The two poems of 1903, the Poeme tragique and the Poeme satanique, alternately project tumult, the first in hammered chords and broad arpeggios in the left hand. Scriabin asks that the middle section be played irato, fiero, removing any sense of rest or respite in the mortal storm. Perhaps Scriabin wished to “answer” Liszt’s Mephisto series of waltzes and polkas, but his own “satan” seems liquid and skittishly elusive, asking for a riso ironico, a derisive laugh that we know from Eine Faust-Sinfonie. The broken-chord play becomes increasingly agitated and enigmatic, at once.

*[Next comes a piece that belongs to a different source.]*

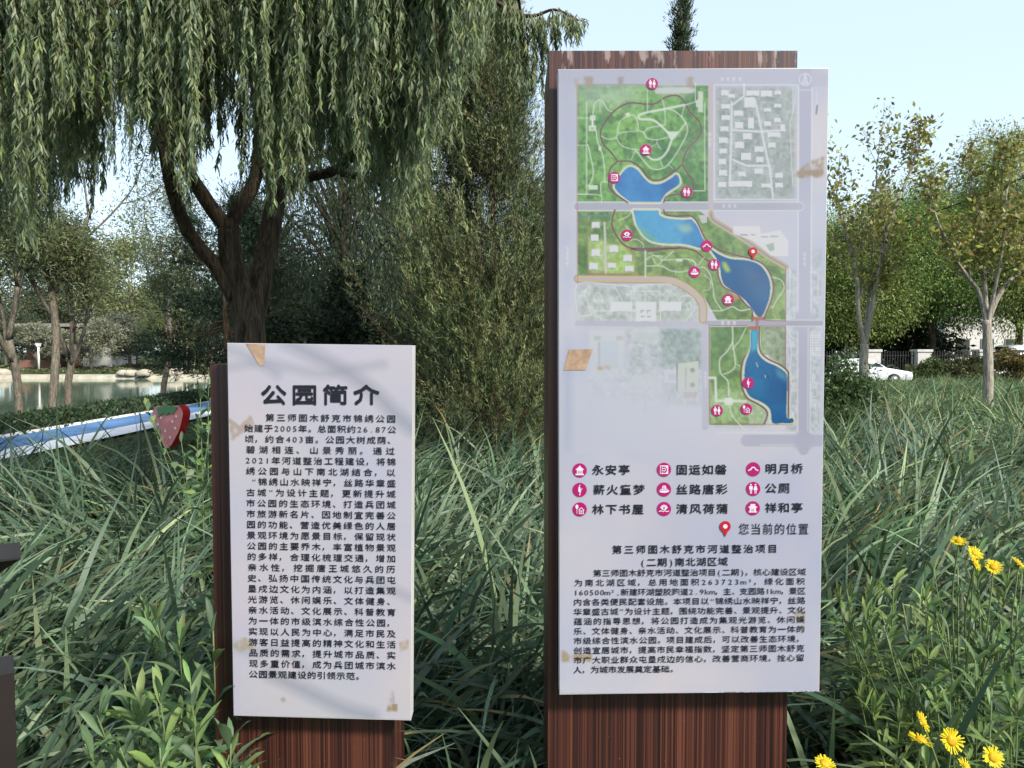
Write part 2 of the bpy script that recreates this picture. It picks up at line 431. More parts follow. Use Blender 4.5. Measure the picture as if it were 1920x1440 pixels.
for k, (pts, wd, a) in enumerate([([(540, 640), (640, 690), (705, 735), (740, 770), (775, 800)], 26, .35), ([(428, 690), (500, 680), (600, 700), (660, 690), (720, 680)], 10, .3),
                                  ([(500, 1270), (560, 1295), (640, 1330), (700, 1345)], 24, .35), ([(428, 1215), (470, 1230), (520, 1225), (580, 1265)], 14, .25), ([(700, 1090), (740, 1105), (775, 1120)], 12, .3),
                                  ([(428, 655), (470, 670), (520, 700)], 14, .3)]):
    pr.line(spline(pts, 6), wd, (160, 166, 182), min(.7, a * 1.7), soft=20)
for pts, c, a in [([(428, 785), (448, 800), (470, 780), (478, 800), (450, 815), (432, 830)], (178, 160, 140), .55), ([(428, 1215), (450, 1200), (476, 1208), (470, 1228), (455, 1222), (440, 1232)], (190, 172, 140), .6),
                  ([(752, 1205), (772, 1198), (770, 1215), (756, 1222)], (190, 170, 140), .6), ([(733, 1322), (750, 1320), (749, 1334), (728, 1334)], (172, 150, 118), .8), ([(737, 1300), (742, 1296), (746, 1318), (733, 1320)], (176, 165, 160), .5),
                  ([(520, 1314), (530, 1313), (530, 1322), (522, 1322)], (190, 175, 160), .7), ([(749, 792), (758, 790), (756, 797)], (185, 180, 185), .7)]:
    pr.stain(pts, c, min(1, a * 1.2), 2, len(pts))
# keep the grid inside the panel outline
pr.X = 426.6 + (pr.X - 428) / (pr.x[-1] - 428) * ((773.8 + (769.9 - 773.8) * (pr.Y - 644) / 705) - 426.6) + (1 - (pr.X - 428) / (pr.x[-1] - 428)) * 12 * (pr.Y - 644) / 705
pr.Y = pr.Y - 644 + 643.6 + (pr.X - 428) / 346 * (4.2 + 3.6 * (pr.Y - 644) / 705) - (pr.Y - 644) / 705 * (pr.y[-1] - 1341.6)
pr.build('printed_face', SD - .0012, panel, KP, (0, 0, 0, 0), M_PRINT)
mb = MB(); mb.add([P(*q, SD - .0022) for q in [(461, 644.5), (497, 646), (495, 685), (487, 686), (478, 672)]], np.array([(0, 4, 3, 2, 1)]))
M_TAPE = plain('aged_brown_tape', (.29, .195, .13), .45, var=.3, scale=45)
mb.build('tape_patch', M_TAPE, panel)
mb = MB(); text_line(mb, '公园简介', 484, 740, 716, 740, 33, SD - .003, 1.17, .042)
mb.build('title_lettering', M_INK, panel, smooth=False)
L_INFO = """第三师图木舒克市锦绣公园
始建于2005年。总面积约26.87公
顷，约合403亩。公园大树成荫、
碧湖相连、山景秀丽。通过
2021年河道整治工程建设，将锦
绣公园与山下南北湖结合，以
“锦绣山水映祥宁，丝路华章盛
古城”为设计主题，更新提升城
市公园的生态环境、打造兵团城
市旅游新名片、因地制宜完善公
园的功能、营造优美绿色的人居
景观环境为愿景目标，保留现状
公园的主要乔木，丰富植物景观
的多样，合理化梳理交通，增加
亲水性，挖掘唐王城悠久的历
史、弘扬中国传统文化与兵团屯
垦戍边文化为内涵，以打造集观
光游览、休闲娱乐、文体健身、
亲水活动、文化展示、科普教育
为一体的市级滨水综合性公园，
实现以人民为中心，满足市民及
游客日益提高的精神文化和生活
品质的需求，提升城市品质、实
现多重价值，成为兵团城市滨水
公园景观建设的引领示范。""".split('\n')
mb = MB()
for k, s in enumerate(L_INFO):
    yl = 782.5 + 20.05 * k; yr = 785.3 + 20.16 * k; xl = 457 + 9 * k / 24; xr = 744
    if k == 0: xl = 496
    if k == 6: xl = 470
    if k == 24: xr = 684; yr = 1268
    text_line(mb, s, xl, yl, xr, yr, 12.8, SD - .003, 1.04, .015)
mb.build('body_lettering', M_INK, panel, smooth=False)

# ---------- map sign (right)
mapsign = thing('map_sign', 'tall white park map sign with coloured lakes, magenta symbols and Chinese text', 'sign', (P(1270, 660, SD + .1)[0], SD + .1, 0), 'park sign boards in the grass')
YM = SD + .06
mb = MB()
a0, a1 = P(1027, 95, YM), P(1497, 95, YM)
box(mb, P(1027, 700, YM)[0] + .002, P(1486, 700, YM)[0], YM, YM + .26, 0, a0[2])
post = mb.build('post', M_WOOD, mapsign, smooth=False)
mb = MB()
fr = [P(1046.5, 130, SD), P(1554, 127, SD), P(1536, 1297, SD), P(1049, 1302, SD)]
hexa(mb, fr, [p + np.array([0, .04, 0]) for p in fr])
mpanel = mb.build('panel', M_PEDGE, mapsign, smooth=False)

A = lambda *p: np.array([(1000 + x / 3.6, 80 + y / 3.6) for x, y in p])
Bq = lambda *p: np.array([(1280 + x / 3.6, 80 + y / 3.6) for x, y in p])
Cq = lambda *p: np.array([(1040 + x / 3.6, 460 + y / 3.6) for x, y in p])
D = lambda *p: np.array([(1290 + x / 3.6, 460 + y / 3.6) for x, y in p])
J = lambda *a: np.concatenate(a)
pm = Print(1048, 1552, 129, 1300, 1.6)
X, Y = pm.X, pm.Y
n1 = pm.noise(150, 11); n2 = pm.noise(40, 12); n3 = pm.noise(14, 13); n4 = pm.noise(6, 14, 2); n5 = pm.noise(260, 15, 3)
pm.img[:] = np.array([211, 211, 229.]) / 255
pm.img += (n1[..., None] - .5) * np.array([-.14, -.07, .02]) + (n5[..., None] - .5) * np.array([.12, .10, .04])
pm.img -= (np.clip((760 - Y) / 600, 0, 1) * .055)[..., None]
LAV = (184, 184, 204)
def foliage_fill(pts, cols, a=1., soft=1.5, dots=.5):
    w, mk = pm.poly_mask(pts, soft)
    t = np.clip((n2[w] - .32) / .36, 0, 1)[..., None]; u = np.clip((n1[w] - .35) / .3, 0, 1)[..., None]
    c = (np.array(cols[0]) * (1 - t) + np.array(cols[1]) * t) * (1 - u * .6) + np.array(cols[2]) * u * .6
    d = np.clip((n3[w] - .5) / .12, 0, 1)[..., None] * dots
    c = c * (1 - d) + np.array(cols[3]) * d
    c = c * (1 + (n4[w][..., None] - .5) * .35)
    pm.img[w] = pm.img[w] * (1 - mk[..., None] * a) + c / 255 * mk[..., None] * a
GR = [(108, 160, 82), (80, 134, 78), (146, 196, 102), (56, 100, 54)]
GRY = [(165, 176, 172), (150, 164, 158), (180, 188, 184), (138, 152, 146)]
rect = lambda x0, y0, x1, y1: np.array([(x0, y0), (x1, y0), (x1, y1), (x0, y1)], float)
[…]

While Scriabin had published a set of Etudes, Op. 8, his 1903 set of eight Etudes, Op. 42 reveals a new depth and intricacy of expression. The first in D-flat Major, Presto, sets a chord of nine notes against five in the left hand. The moods, quite mercurial, shift in velocity, metrics, touch, and texture. The No. 2 lacks any tempo indication, set in F-sharp minor. A dotted rhythm in the right hand flows over quintuplets in the left. Marked Prestissimo, also in F-sharp minor, No. 3 moves in shimmering triplets, quite the child of Chopin.  No. 4, Andante, in F-sharp Major, returns to the world of Scriabin’s nocturnal reveries, liquid silver from Kholodenko.  No. 5, Affetuoso, in C-sharp minor, remained a favorite of the composer. It subscribes to the Promethean ethos, building an obsessive theme over agitated arpeggios. Elemetns of No. 5 and No. 2 infiltrate the Etude No. 6, Esaltato, in D-flat Major, has the subdued character as Ravel’s valley of bells. The condensed Agitato, No. 7 in F minor, proffers triplets against eighths, utilizing big stretches in the hands. An Allegro (E-flat Major) in ternary form, the last etude plays as an improvisation in ripple effects, but it suddenly breaks off into a nocturne whose message seems solemn against the otherwise fleeting motion of the outside sections.